§ GIVEN MATERIAL:

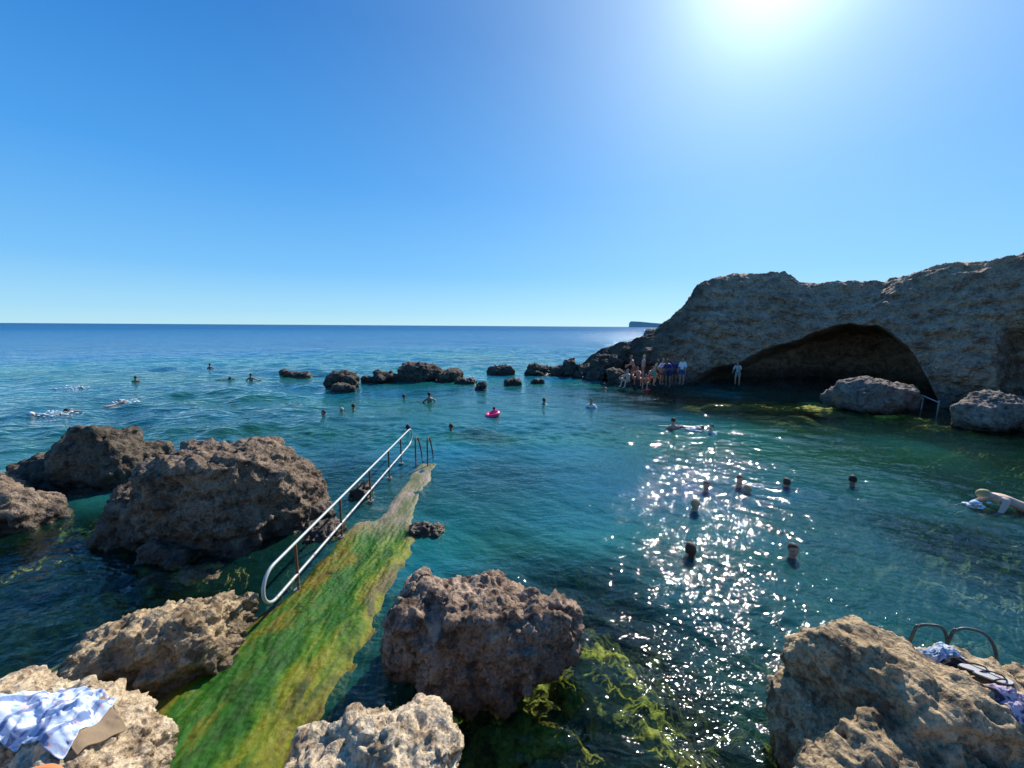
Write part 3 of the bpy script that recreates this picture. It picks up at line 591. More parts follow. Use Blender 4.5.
# ------------------------------------------------------------------ people
def nrm(v): v = np.array(v, float); return v / np.linalg.norm(v)
def body(p):
    """one continuous skinned figure; returns (mesh, joints, head frame)"""
    V, E, R = [], [], []
    def add(co, par, r):
        V.append(np.array(co, float)); R.append(r if isinstance(r, tuple) else (r, r))
        if par is not None: E.append((par, len(V) - 1))
        return len(V) - 1
    up, rt = nrm(p['spine']), nrm(p.get('right', (1, 0, 0))); fw = np.cross(up, rt)
    pel = np.array(p['pel'], float); bones = []
    i0 = add(pel, None, (.135, .10)); i1 = add(pel + up * .15, i0, (.12, .095)); i2 = add(pel + up * .32, i1, (.145, .105)); i3 = add(pel + up * .45, i2, (.13, .09))
    nk = add(pel + up * .52, i3, .055); hd = nrm(p.get('head', up)); hf = nrm(np.cross(hd, rt))
    h1 = add(V[nk] + hd * .07, nk, .055); hc = V[nk] + hd * .17; h2 = add(hc, h1, .085); add(hc + hd * .06, h2, .06)
    bones += [('torso', V[i0], V[i3]), ('head', V[h1] + hd * .02, hc + hd * .06), ('neck', V[i3] + up * .06, V[h1])]
    for s_, k in ((-1, 'L'), (1, 'R')):
        sh = add(V[i3] + rt * s_ * .165 - up * .005, i3, .055); d1, d2 = nrm(p['ua' + k]), nrm(p['fa' + k])
        el = add(V[sh] + d1 * .28, sh, .040); wr = add(V[el] + d2 * .25, el, .027)
        hn = nrm(p.get('h' + k, d2)); side = np.cross(hn, rt * s_); side = nrm(side if np.linalg.norm(side) > .2 else np.cross(hn, up))
        pm_ = add(V[wr] + hn * .07, wr, .028)
        for f_, (off, ln) in enumerate(((-.03, .075), (-.01, .085), (.01, .08), (.03, .062))):
            a_ = add(V[pm_] + hn * .025 + side * off, pm_, .010); b_ = add(V[a_] + hn * ln * .5 + side * off * .15, a_, .009)
            add(V[b_] + nrm(hn - .35 * np.cross(hn, side)) * ln * .5, b_, .007)
        th_ = add(V[wr] + hn * .04 - side * .038, wr, .012); add(V[th_] + nrm(hn - side * .9) * .045, th_, .009)
        bones += [('uarm', V[sh], V[el]), ('farm', V[el], V[wr]), ('hand', V[wr], V[pm_] + hn * .1)]
        hp = add(pel + rt * s_ * .09 - up * .06, i0, (.095, .095)); t1, t2 = nrm(p['th' + k]), nrm(p['sh' + k])
        md = add(V[hp] + t1 * .2, hp, .082); kn = add(V[hp] + t1 * .42, md, .055); cf = add(V[kn] + t2 * .13, kn, .055); an = add(V[kn] + t2 * .40, cf, .034)
        ft = nrm(p.get('ft' + k, fw)); hl = add(V[an] + t2 * .04 + ft * .06, an, .034); add(V[hl] + ft * .10, hl, .026)
        bones += [('thigh', V[hp], V[md] + t1 * .05), ('leg', V[md] + t1 * .06, V[an]), ('foot', V[an], V[hl] + ft * .1)]
    bm = bmesh.new(); lay = bm.verts.layers.skin.verify(); vs = []
    for k, (co, r) in enumerate(zip(V, R)):
        v = bm.verts.new(co); v[lay].radius = r; v[lay].use_root = (k == 0); vs.append(v)
    for a_, b_ in E: bm.edges.new((vs[a_], vs[b_]))
    me = bpy.data.meshes.new('b'); bm.to_mesh(me); bm.free(); o = bpy.data.objects.new('b', me); COL.objects.link(o)
    m_ = o.modifiers.new('s', 'SKIN'); m_.use_smooth_shade = True; m_ = o.modifiers.new('u', 'SUBSURF'); m_.levels = m_.render_levels = 2
    dg = bpy.context.evaluated_depsgraph_get(); me = bpy.data.meshes.new_from_object(o.evaluated_get(dg)); bpy.data.objects.remove(o)
    C_ = coords(me)
    def dseg(a_, b_):
        ab_ = b_ - a_; tt = np.clip(((C_ - a_) @ ab_) / (ab_ @ ab_), 0, 1); return np.linalg.norm(C_ - a_ - tt[:, None] * ab_, axis=1)
    D_ = np.stack([dseg(a_, b_) for _, a_, b_ in bones], 1); near_ = np.array([b_[0] for b_ in bones])[D_.argmin(1)]
    # shape the head: skull, jaw, nose, sockets, mouth
    L = C_ - hc; a_, b_, c_ = L @ rt, L @ hf, L @ hd
    isH = (near_ == 'head') & (c_ > -.10)
    n_ = np.sqrt((a_ / .076) ** 2 + (b_ / .096) ** 2 + (c_ / .118) ** 2) + 1e-6
    k_ = sstep(-.115, -.07, c_) * isH
    a2, b2, c2 = a_ / n_, b_ / n_, c_ / n_
    a2 = a2 * (1 - .22 * sstep(.0, -.10, c2)); b2 = b2 + .012 * sstep(-.02, -.09, c2) * (b2 > 0)
    fr2 = (b2 > .03)
    b2 = b2 + fr2 * (.026 * np.exp(-((a2 / .013) ** 2 + ((c2 + .022) / .022) ** 2)) - .012 * np.exp(-(((np.abs(a2) - .032) / .014) ** 2 + ((c2 - .008) / .013) ** 2)) + .006 * np.exp(-((a2 / .025) ** 2 + ((c2 + .062) / .01) ** 2)))
    a2 = a2 + np.sign(a2) * .014 * np.exp(-((b2 / .014) ** 2 + ((c2) / .024) ** 2)) * (np.abs(a2) > .05)
    T_ = hc + a2[:, None] * rt + b2[:, None] * hf + c2[:, None] * hd
    C_ = C_ * (1 - k_)[:, None] + T_ * k_[:, None]
    setco(me, C_); return me, near_, (hc, rt, hf, hd)
def shell(me, near_, keep, off, name):
    C_ = coords(me); N_ = normals(me); fc = [tuple(p_.vertices) for p_ in me.polygons]
    idx = [f_ for f_ in fc if all(keep[v] for v in f_)]
    if not idx: return None
    used = sorted({v for f_ in idx for v in f_}); mp = {v: i for i, v in enumerate(used)}
    m2 = bpy.data.meshes.new(name); m2.from_pydata([tuple(C_[v] + N_[v] * off) for v in used], [], [[mp[v] for v in f_] for f_ in idx]); m2.update()
    m2.polygons.foreach_set('use_smooth', np.ones(len(m2.polygons), bool)); return m2
HANG = dict(thL=(-.15, .1, -1), thR=(.15, .35, -1), shL=(0, -.3, -1), shR=(0, -.35, -1), ftL=(0, .3, -1), ftR=(0, .3, -1))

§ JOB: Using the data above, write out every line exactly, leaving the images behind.

§ OUTPUT BELOW:
Write part 3 of the bpy script that recreates this picture. It picks up at line 591. More parts follow. Use Blender 4.5.
# ------------------------------------------------------------------ people
def nrm(v): v = np.array(v, float); return v / np.linalg.norm(v)
def body(p):
    """one continuous skinned figure; returns (mesh, joints, head frame)"""
    V, E, R = [], [], []
    def add(co, par, r):
        V.append(np.array(co, float)); R.append(r if isinstance(r, tuple) else (r, r))
        if par is not None: E.append((par, len(V) - 1))
        return len(V) - 1
    up, rt = nrm(p['spine']), nrm(p.get('right', (1, 0, 0))); fw = np.cross(up, rt)
    pel = np.array(p['pel'], float); bones = []
    i0 = add(pel, None, (.135, .10)); i1 = add(pel + up * .15, i0, (.12, .095)); i2 = add(pel + up * .32, i1, (.145, .105)); i3 = add(pel + up * .45, i2, (.13, .09))
    nk = add(pel + up * .52, i3, .055); hd = nrm(p.get('head', up)); hf = nrm(np.cross(hd, rt))
    h1 = add(V[nk] + hd * .07, nk, .055); hc = V[nk] + hd * .17; h2 = add(hc, h1, .085); add(hc + hd * .06, h2, .06)
    bones += [('torso', V[i0], V[i3]), ('head', V[h1] + hd * .02, hc + hd * .06), ('neck', V[i3] + up * .06, V[h1])]
    for s_, k in ((-1, 'L'), (1, 'R')):
        sh = add(V[i3] + rt * s_ * .165 - up * .005, i3, .055); d1, d2 = nrm(p['ua' + k]), nrm(p['fa' + k])
        el = add(V[sh] + d1 * .28, sh, .040); wr = add(V[el] + d2 * .25, el, .027)
        hn = nrm(p.get('h' + k, d2)); side = np.cross(hn, rt * s_); side = nrm(side if np.linalg.norm(side) > .2 else np.cross(hn, up))
        pm_ = add(V[wr] + hn * .07, wr, .028)
        for f_, (off, ln) in enumerate(((-.03, .075), (-.01, .085), (.01, .08), (.03, .062))):
            a_ = add(V[pm_] + hn * .025 + side * off, pm_, .010); b_ = add(V[a_] + hn * ln * .5 + side * off * .15, a_, .009)
            add(V[b_] + nrm(hn - .35 * np.cross(hn, side)) * ln * .5, b_, .007)
        th_ = add(V[wr] + hn * .04 - side * .038, wr, .012); add(V[th_] + nrm(hn - side * .9) * .045, th_, .009)
        bones += [('uarm', V[sh], V[el]), ('farm', V[el], V[wr]), ('hand', V[wr], V[pm_] + hn * .1)]
        hp = add(pel + rt * s_ * .09 - up * .06, i0, (.095, .095)); t1, t2 = nrm(p['th' + k]), nrm(p['sh' + k])
        md = add(V[hp] + t1 * .2, hp, .082); kn = add(V[hp] + t1 * .42, md, .055); cf = add(V[kn] + t2 * .13, kn, .055); an = add(V[kn] + t2 * .40, cf, .034)
        ft = nrm(p.get('ft' + k, fw)); hl = add(V[an] + t2 * .04 + ft * .06, an, .034); add(V[hl] + ft * .10, hl, .026)
        bones += [('thigh', V[hp], V[md] + t1 * .05), ('leg', V[md] + t1 * .06, V[an]), ('foot', V[an], V[hl] + ft * .1)]
    bm = bmesh.new(); lay = bm.verts.layers.skin.verify(); vs = []
    for k, (co, r) in enumerate(zip(V, R)):
        v = bm.verts.new(co); v[lay].radius = r; v[lay].use_root = (k == 0); vs.append(v)
    for a_, b_ in E: bm.edges.new((vs[a_], vs[b_]))
    me = bpy.data.meshes.new('b'); bm.to_mesh(me); bm.free(); o = bpy.data.objects.new('b', me); COL.objects.link(o)
    m_ = o.modifiers.new('s', 'SKIN'); m_.use_smooth_shade = True; m_ = o.modifiers.new('u', 'SUBSURF'); m_.levels = m_.render_levels = 2
    dg = bpy.context.evaluated_depsgraph_get(); me = bpy.data.meshes.new_from_object(o.evaluated_get(dg)); bpy.data.objects.remove(o)
    C_ = coords(me)
    def dseg(a_, b_):
        ab_ = b_ - a_; tt = np.clip(((C_ - a_) @ ab_) / (ab_ @ ab_), 0, 1); return np.linalg.norm(C_ - a_ - tt[:, None] * ab_, axis=1)
    D_ = np.stack([dseg(a_, b_) for _, a_, b_ in bones], 1); near_ = np.array([b_[0] for b_ in bones])[D_.argmin(1)]
    # shape the head: skull, jaw, nose, sockets, mouth
    L = C_ - hc; a_, b_, c_ = L @ rt, L @ hf, L @ hd
    isH = (near_ == 'head') & (c_ > -.10)
    n_ = np.sqrt((a_ / .076) ** 2 + (b_ / .096) ** 2 + (c_ / .118) ** 2) + 1e-6
    k_ = sstep(-.115, -.07, c_) * isH
    a2, b2, c2 = a_ / n_, b_ / n_, c_ / n_
    a2 = a2 * (1 - .22 * sstep(.0, -.10, c2)); b2 = b2 + .012 * sstep(-.02, -.09, c2) * (b2 > 0)
    fr2 = (b2 > .03)
    b2 = b2 + fr2 * (.026 * np.exp(-((a2 / .013) ** 2 + ((c2 + .022) / .022) ** 2)) - .012 * np.exp(-(((np.abs(a2) - .032) / .014) ** 2 + ((c2 - .008) / .013) ** 2)) + .006 * np.exp(-((a2 / .025) ** 2 + ((c2 + .062) / .01) ** 2)))
    a2 = a2 + np.sign(a2) * .014 * np.exp(-((b2 / .014) ** 2 + ((c2) / .024) ** 2)) * (np.abs(a2) > .05)
    T_ = hc + a2[:, None] * rt + b2[:, None] * hf + c2[:, None] * hd
    C_ = C_ * (1 - k_)[:, None] + T_ * k_[:, None]
    setco(me, C_); return me, near_, (hc, rt, hf, hd)
def shell(me, near_, keep, off, name):
    C_ = coords(me); N_ = normals(me); fc = [tuple(p_.vertices) for p_ in me.polygons]
    idx = [f_ for f_ in fc if all(keep[v] for v in f_)]
    if not idx: return None
    used = sorted({v for f_ in idx for v in f_}); mp = {v: i for i, v in enumerate(used)}
    m2 = bpy.data.meshes.new(name); m2.from_pydata([tuple(C_[v] + N_[v] * off) for v in used], [], [[mp[v] for v in f_] for f_ in idx]); m2.update()
    m2.polygons.foreach_set('use_smooth', np.ones(len(m2.polygons), bool)); return m2
HANG = dict(thL=(-.15, .1, -1), thR=(.15, .35, -1), shL=(0, -.3, -1), shR=(0, -.35, -1), ftL=(0, .3, -1), ftR=(0, .3, -1))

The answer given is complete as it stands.